Description
Poetry. Winner of the 2013 Weatherford Award for Poetry. "Richard Hague is a naturalist who comes from a landscape that has suffered the systematic removal of Nature. 'I come here to commune / with nothing,' he says in one poem. Indeed, the ever-present industrial and chemical waste littering the southeastern Ohio Hague chronicles, suggests the awful darkness of nothing. This is a world of carnage and the great diminishment of human hope; from strip mines and steel mills smoking in their prime to the wreckage of their leavings, Hague summons the courage to speak against the ruin. He speaks for the wild things and their place, and he speaks for the people who live with profound and unrelenting loss. This is the land and these are the people who have paid the highest price for the so-called benefits and conveniences of modern American life. What we have given up in trade is incalculable. The poems in this generous collection, therefore, are wonders of bravery; they come from the ancient spirit of poetry whose task is to name, to say, and to make account, and to bring the ruined world into burnishing contact with beauty."—Maurice Manning
Author Bio
Richard Hague, a native of Steubenville, Ohio in the Appalachian Ohio River Valley, taught at Purcell Marian High School in Cincinnati for 45 years. While there he engaged in other enterprises and adventures, including adjuncting at Edgecliff College and at Xavier University, his alma mater, commercial urban gardening, hosting writers workshops, and teaching for a few summers at the Institute for Professional Development and Graduate School of Education at Northeastern University in Boston.
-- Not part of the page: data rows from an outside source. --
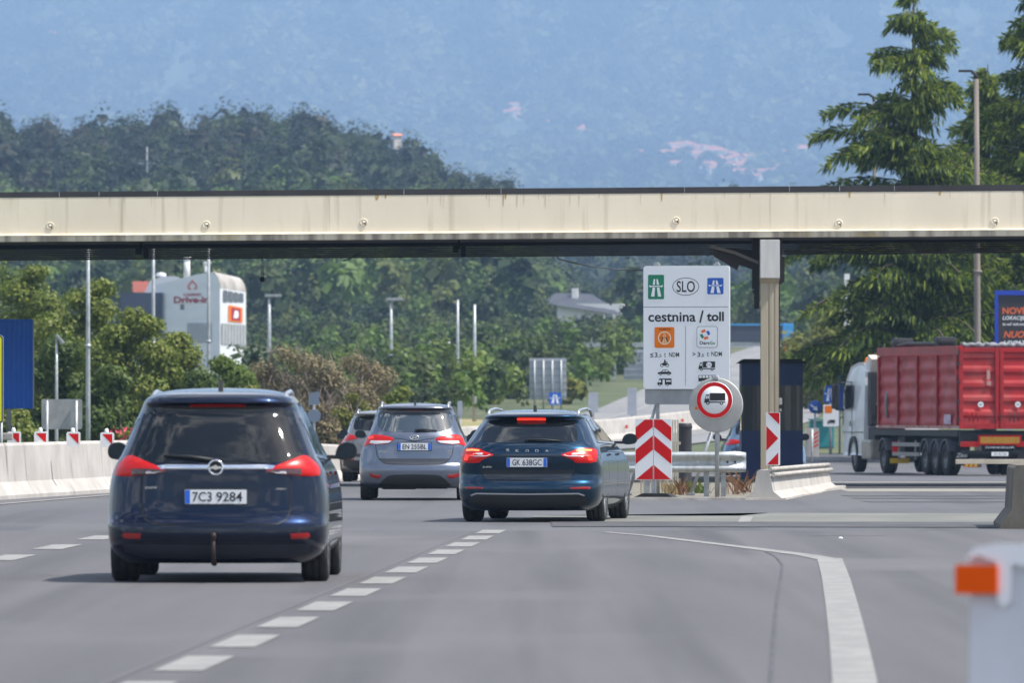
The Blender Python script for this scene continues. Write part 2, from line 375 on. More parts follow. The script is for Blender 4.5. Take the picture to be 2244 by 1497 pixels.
def densify(poly, d):
    o=[]; n=len(poly)
    for i in range(n):
        a,b=poly[i],poly[(i+1)%n]; L_=math.hypot(b[0]-a[0],b[1]-a[1]); k=max(1,int(math.ceil(L_/d)))
        o += [(a[0]+(b[0]-a[0])*j/k,a[1]+(b[1]-a[1])*j/k) for j in range(k)]
    return o
def inside(p, poly):
    c=False; n=len(poly)
    for i in range(n):
        a,b=poly[i],poly[i-1]
        if (a[1]>p[1])!=(b[1]>p[1]) and p[0]<(b[0]-a[0])*(p[1]-a[1])/(b[1]-a[1])+a[0]: c=not c
    return c
def segd(p,a,b):
    ax,ay=b[0]-a[0],b[1]-a[1]; t=max(0,min(1,((p[0]-a[0])*ax+(p[1]-a[1])*ay)/(ax*ax+ay*ay+1e-12))); return math.hypot(p[0]-a[0]-t*ax,p[1]-a[1]-t*ay)
def smoothpoly(poly, it=2):
    for _ in range(it):
        o=[]
        for i in range(len(poly)):
            a,b=poly[i],poly[(i+1)%len(poly)]
            o += [(a[0]*.75+b[0]*.25,a[1]*.75+b[1]*.25),(a[0]*.25+b[0]*.75,a[1]*.25+b[1]*.75)]
        poly=o
    return poly
def patch(mb, poly, surf, off=.004, puff=0.0, pr=.03, skirt=.02, d=.04, mi=0):
    """a shell laid on a car's surface: surf(u,v,off) -> point"""
    b=densify(poly,d); us=[p[0] for p in b]; vs_=[p[1] for p in b]; pts=list(b)
    y=min(vs_)+d/2
    while y<max(vs_):
        x=min(us)+d/2
        while x<max(us):
            if inside((x,y),b) and min(segd((x,y),b[i],b[i-1]) for i in range(len(b)))>d*.35: pts.append((x,y))
            x+=d
        y+=d
    r=geometry.delaunay_2d_cdt([Vector(p) for p in pts],[],[list(range(len(b)))],1,1e-6)
    V2,Ft=r[0],r[2]; vs=[]
    for v in V2:
        o=off
        if puff:
            ds=min(segd((v.x,v.y),b[i],b[i-1]) for i in range(len(b))); t=min(ds/pr,1); o=off+puff*math.sqrt(max(0,1-(1-t)**2))
        vs.append(surf(v.x,v.y,o))
    fs=[tuple(f) for f in Ft]; ec={}
    for f in fs:
        for i in range(3):
            e=(f[i],f[(i+1)%3]); kk=tuple(sorted(e)); ec.setdefault(kk,[]).append(e)
    mb.add(vs,fs,mi,True)
    be=[e[0] for e in ec.values() if len(e)==1]; idx={}; v2=[];
    for a,c in be:
        for q in (a,c):
            if q not in idx:
                idx[q]=len(v2); v2 += [vs[q],surf(V2[q].x,V2[q].y,-skirt)]
    mb.add(v2,[(idx[a],idx[c],idx[c]+1,idx[a]+1) for a,c in be],mi)
    return mb
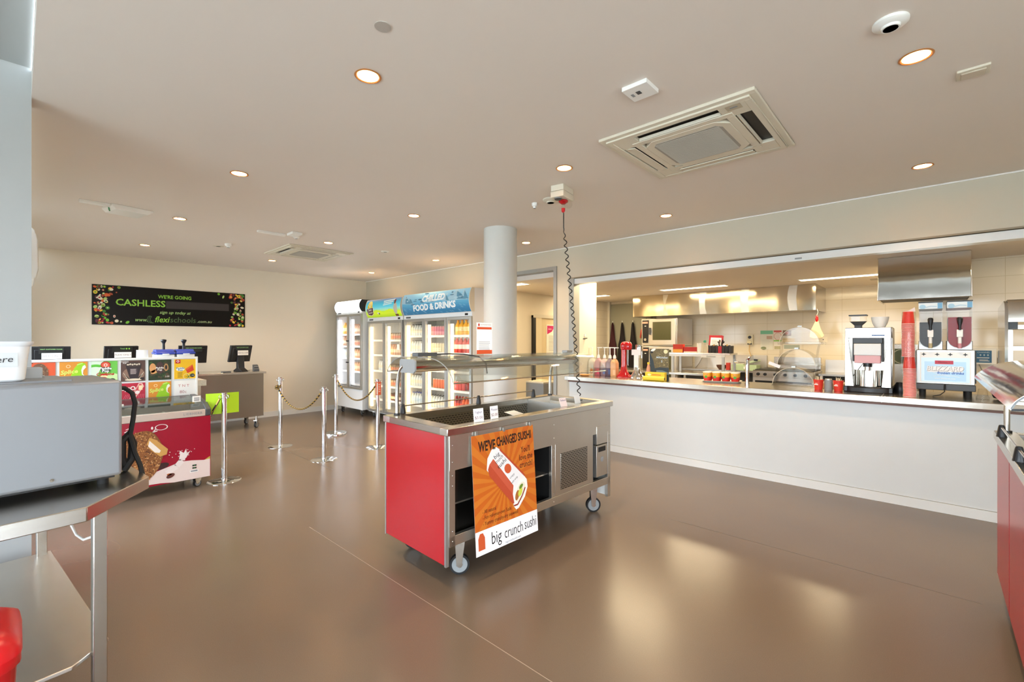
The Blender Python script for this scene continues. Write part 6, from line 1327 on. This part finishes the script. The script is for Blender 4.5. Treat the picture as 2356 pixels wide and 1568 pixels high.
def d_n3(a, w, h): a.rect(0, h*.72, .14, h, '8A6A50', 1); a.ell(.07, h*.86, .035, .03, 'D88A70', 2); a.rect(.0, h*.40, .2, h*.6, 'DCC48A', 1); a.bars(.16, w - .02, h*.9, 6, .03, .006, 'B8B4A4', 1); a.rect(.02, .02, w - .02, h*.25, 'A8B0A0', 1)
sheet('kitchen_notice', 'notice with food pictures behind the acrylic cake stand', 'notice', -2.13, 1.29, -1.83, 1.665, 'E0DACB', d_n3)
t = thing('power_outlet', 'yellowed switched power outlet with hanging cord on the rear tiles', 'outlet', (-2.70, 10, 1.39)); m = MB(); m.box((-.055, -.06, 0), (.055, 0, .195), 'E8DFC0'); m.build('case', t, .004); MB().cyl((0, -.062, .145), (0, -.075, .145), .03, 'black plastic').build('switch', t); m = MB(); m.cyl((0, -.062, .05), (0, -.08, .05), .035, 'E0D4B0'); m.box((-.04, -.075, .0), (.04, -.06, .025), 'dark interior'); m.build('socket', t); MB().tube([(.0, -.07, 0), (-.01, -.07, -.12), (.03, -.07, -.25), (.02, -.07, -.42)], .008, 'D8B478').build('cord', t)
m = MB(); m.box((-1.58, 9.99, 1.44), (-1.42, 10, 1.53), 'F0E6D0'); m.cyl((-1.48, 9.985, 1.485), (-1.48, 9.99, 1.485), .01, 'dark grey plastic'); tag(m.build('socket_plate'), 'small white socket plate on the rear tiles right of the cake stand', 'socket')
t = thing('hanging_board', 'pale wooden paddle board with red clip hanging from the hood corner', 'board', (-1.42, 8.99, 1.55)); m = MB(); m.prism([(-.02, .24), (.02, .24), (.05, .12), (.10, .0), (.07, -.04), (-.05, -.05), (-.10, -.02), (-.09, .08)], 1, -.006, .006, 'E3CDA4'); m.build('paddle', t, .003); m = MB(); m.lathe([(.012, .23), (.022, .26), (.022, .30), (.008, .34)], 'glossy red'); m.build('clip', t); MB().tube([(0, 0, .33), (.015, .01, .39), (0, .02, .44)], .004, 'aluminium').build('hook', t)
# rear benches
t = thing('rear_bench', 'stainless bench with high splashback behind the raised shelf', 'bench', (-2.95, 9.62, 0)); MB().box((-.85, -.36, .87), (.55, .36, .90), 'steel').build('worktop', t); MB().box((-.85, .34, .90), (.55, .37, 1.18), 'steel soft').build('splashback', t)
m = MB(); m.prism([(-.34, .90), (.34, .90), (.34, 1.18), (.1, 1.14), (-.1, 1.0)], 0, -.60, -.585, 'steel soft'); m.prism([(-.34, .90), (.34, .90), (.34, 1.18), (.1, 1.14), (-.1, 1.0)], 0, .30, .315, 'steel soft'); m.build('side_wing', t)
MB().box((-.80, -.30, .1), (.50, .36, .86), 'dark interior').build('cupboard', t)
for x in (-.8, .5): MB().box((x - .02, -.34, 0), (x + .02, -.30, .87), 'steel soft').build('leg', t)
t = thing('sandwich_press', 'pale green sandwich press with raised lid on the rear bench', 'sandwich press', (-2.62, 9.45, .90)); MB().box((-.24, -.12, .0), (.20, .15, .11), mat('mint enamel', 'A8BE98', .4)).build('base', t, .006); m = MB(); m.X = Matrix.Translation((0, 0, .12)) @ Matrix.Rotation(R(-14), 4, 'Y'); m.box((-.22, -.10, .0), (.22, .13, .04), mat('mint enamel2', 'B4C4A4', .4)); m.build('lid', t, .004); MB().box((.16, -.14, .19), (.22, -.10, .22), 'black plastic').build('handle', t); MB().box((-.02, -.125, .03), (.06, -.121, .075), 'paper').build('label', t)
b = MB(); b.lathe([(.05, 0), (.09, .05), (.10, .09), (.094, .09), (0, .02)], '5A3A2A'); tag(b.build('brown_bowl', loc=(-3.06, 9.40, .90)), 'brown bowl on the rear bench below the raised shelf end', 'bowl'); b = MB(); b.box((-.035, -.03, 0), (.035, .03, .14), 'B03024'); tag(b.build('red_carton', loc=(-2.92, 9.34, .90), bevel=.003), 'small red carton beside the brown bowl', 'carton')
# griddle stove
t = thing('griddle_stove', 'stainless griddle stove with row of black knobs', 'stove', (-1.92, 8.95, 0)); MB().box((-.455, .03, .12), (.455, .85, .93), 'steel soft').build('body', t, .004)
MB().prism([(-.02, .82), (.03, .82), (.03, .93), (.0, .945), (-.02, .93)], 0, -.455, .455, 'steel').build('control_fascia', t)
for x in (-.37, -.26, -.10, .05, .2, .35): m = MB(); m.cyl((x, -.022, .875), (x, -.05, .875), .028, 'black plastic', r2=.022); m.build('knob', t)
MB().box((-.44, .06, .93), (.44, .78, .955), 'dark interior').build('griddle_plate', t); MB().box((-.30, .78, .93), (.44, .85, 1.16), 'steel').build('splashback', t)
m = MB(); m.box((-.43, .015, .28), (.43, .03, .76), 'black plastic'); m.build('oven_door', t, .004); MB().cyl((-.38, -.01, .70), (.38, -.01, .70), .012, 'steel').build('handle', t)
for x in (-.42, .42): 
    for y in (.1, .8): MB().cyl((x, y, 0), (x, y, .12), .02, 'steel').build('foot', t)
t = thing('rear_bench', 'stainless bench with pale splashback behind the coffee machine', 'bench', (-.80, 9.62, 0)); MB().box((-.64, -.36, .87), (.66, .36, .90), 'steel').build('worktop', t); MB().box((-.64, .34, .90), (.66, .37, 1.12), 'steel soft').build('splashback', t); MB().box((-.60, -.30, .08), (.62, .36, .86), 'dark interior').build('cupboard', t)
for x in (-.6, .62): MB().box((x - .02, -.34, 0), (x + .02, -.30, .87), 'steel soft').build('leg', t)
t = thing('dishwasher', 'stainless dishwasher with green control label behind the cup stack', 'dishwasher', (-.42, 7.9, 0)); MB().box((-.28, -.1, .02), (.28, .5, 1.42), 'steel').build('casing', t, .005); m = MB(); m.box((.02, -.104, 1.16), (.22, -.101, 1.36), '5E6A50'); a = Art(m, (.02, -.105, 1.16), (1, 0, 0), (0, 0, 1)); a.ring(.1, .1, .095, .006, 'D8D8C8', 1, ry=.095); a.bars(.04, .16, .16, 7, .018, .005, '3A4230', 1); m.build('control_label', t)
b = MB(); b.box((-.12, -.15, 0), (.12, .15, .05), 'C8A070'); b.box((-.12, -.15, .05), (.12, .15, .054), 'D8B888'); tag(b.build('cardboard_box', loc=(-.79, 5.95, CT), bevel=.003), 'open flat cardboard box behind the red stirrer cups', 'box')
# grey bin in the doorway
t = thing('grey_bin', 'square grey bin with papers on top just inside the open doorway', 'bin', (-4.86, 6.0, 0)); MB().box((-.19, -.19, .0), (.19, .19, .76), 'grey plastic').build('bin_body', t, .01); MB().box((-.19, -.19, .762), (.19, .19, .785), 'cream plastic').build('lid', t)
tag(MB().box((-4.98, 5.92, .786), (-4.80, 6.1, .80), 'E8D8B8').build('paper_stack'), 'small pile of papers on the grey bin in the doorway', 'papers')
# serving things lying in the red cart
t = thing('cutlery_tray', 'steel tray of white and brown wrapped cutlery on the red cart', 'tray', (.52, 3.35, .945))
MB().box((-.12, -.22, 0), (.12, .22, .012), 'steel').build('tray', t, .003)
for i in range(7): m = MB(); m.X = Matrix.Translation((-.07 + .03*(i % 4), -.15 + .05*i, .012)) @ Matrix.Rotation(.5*i, 4, 'Z'); m.box((-.05, -.012, 0), (.05, .012, .02), ('F0ECE4', '8A5A34', 'E8DCD0')[i % 3]); m.build('wrapped_cutlery', t, .003)
t = thing('plate_stack', 'stack of white rectangular plates on the red cart behind the tray', 'plates', (.60, 3.02, .945))
for i in range(4): m = MB(); loft(m, [(rrect(.13, .09, .02), .012*i), (rrect(.15, .11, .03), .012*i + .010)], 'white plastic', True, True); m.build('plate', t)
His high school career ended when he refused to sign an anti-gay and anti-worker's rights Archdiocese of Cincinnati contract in May 2014. Not long after, he was named Writer-in- Residence at Thomas More University in northern Kentucky, where he continued as Artist-in-Residence until 2022. He now teaches and writes with The Originary Arts Initiative. He is author, co-editor, or editor of 20 collections, most recently RIPARIAN: POETRY, SHORT PROSE AND PHOTOGRAPHY INSPIRED BY THE OHIO RIVER (Dos Madres Press, 2019), Earnest Occupations: Teaching, Writing, Gardening & Other Local Work (Bottom Dog Press, 2018), STUDIED DAYS: POEMS EARLY & LATE IN APPALACHIA (Dos Madres Press, 2017), WHERE DRUNK MEN GO: A LONG POEM (Dos Madres Press, 2015) and DURING THE RECENT EXTINCTIONS: NEW & SELECTED POEMS 1984-2012 (Dos Madres Press, 2012), for which he was given the Weatherford Award in Poetry Writing Award. He continues to live in Cincinnati.